Masalahnya, kata dia, ada satker di daerah tertentu yang sulit alat transportasinya untuk dapat memanggil atau menghadirkan seseorang misalnya untuk diperiksa sebagai saksi atau ahli di kejaksaan atau di pengadilan membutuhkan biaya yang cukup besar.
“Sehingga tidak menutup kemungkinan untuk menutupi biaya penanganan perkara maka ditutupi dari perkara lain yang berpotensi dilakukan dengan menyalahgunakan kewenangan dan tercela seperti menerima suap,” ujarnya.
Namun dia meyakini kasus di Bondowoso tidak akan menggerus kepercayaan publik kepada kejaksaan. “Kalau mengurangi sedikit kepercayaan publik, iya benar.

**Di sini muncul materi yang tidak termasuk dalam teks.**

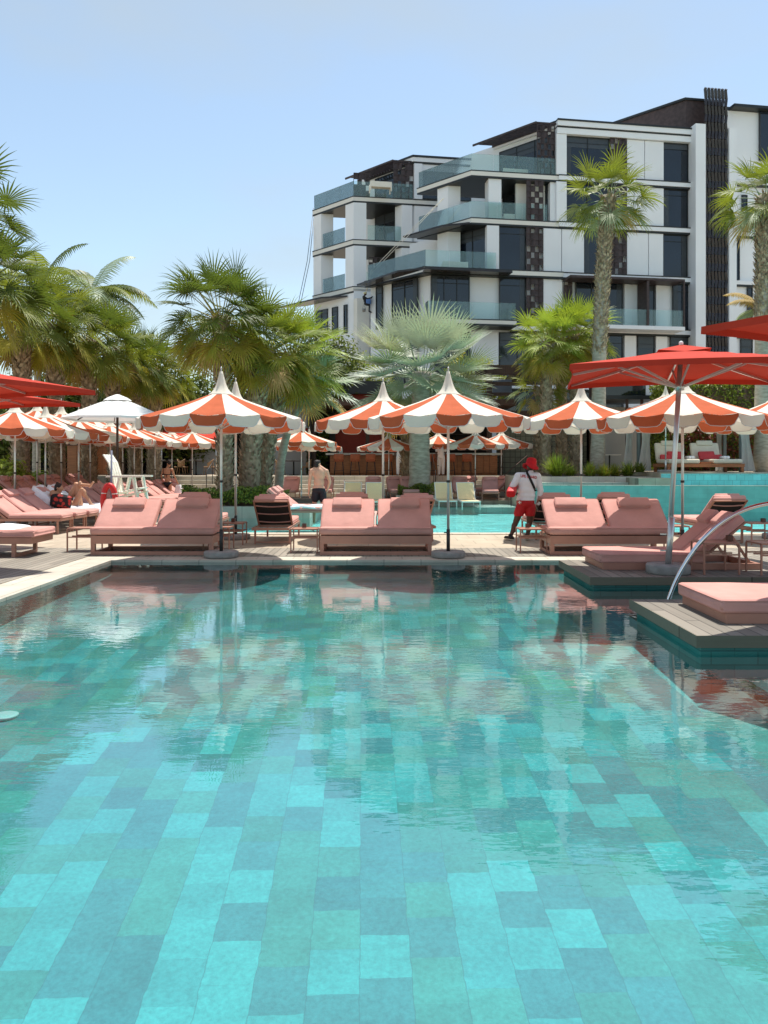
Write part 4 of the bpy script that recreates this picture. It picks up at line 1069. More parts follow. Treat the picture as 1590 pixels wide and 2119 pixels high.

Karena saya percaya masih banyak jaksa-jaksa bagus dengan kinerja baik dan juga memiliki integritas. Kecuali kalau kemudian terulang lagi,” katanya.
Masalahnya, tutur Kaspudin, tidak menutup kemungkinan kasus yang sama terjadi juga di satuan-satuan kerja lainnya di lingkungan kejaksaan. “Hanya saja ini yang terungkap, yang lain tidak.”
Kaspudin juga menyatakan mendukung dan menilai tindakan pimpinan Kejaksaan Agung untuk memecat sementara kedua oknum jaksa tersebut yaitu Kajari Bondowoso Puji Triasmoro dan Kasi Pidsus Alexander Kristian Diliyanto Silaen (AKDS) sudah tepat.
“Sudah tepat, sambil menunggu KPK bisa membuktikan atau tidak perbuatan keduanya itu di pengadilan. Jika terbukti tentu keduanya bakal dipecat sebagai PNS. Tapi kalau tidak terbukti maka harus dipulihkan,” kata dosen tetap Fakultas Hukum Universitas Satya Gama ini.
Kaspudin menyebutkan juga kasus di Bondowoso sebagai jeweran bagi Komjak yang kini jarang mengingatkan Kejaksaan sebagai mitranya untuk tetap meningkatkan pengawasan dan pembinaan kepada jajarannya melalui kegiatan sosialisasi.
“Kan Komjak dengan kejaksaan adalah mitra. Dalam arti kebaikan saling mengingatkan dan mendukung peningkatan kinerja atau supporting system dalam hal semangat kerja,” ujarnya.
Seperti diketahui KPK menangkap Kajari Bondowoso Puji Triasmoro dalam operasi tangkap tangan (OTT) dan menetapkannya sebagai tersangka karena diduga menerima uang sebesar Rp475 juta atas pengurusan perkara di Kejari Bondowoso.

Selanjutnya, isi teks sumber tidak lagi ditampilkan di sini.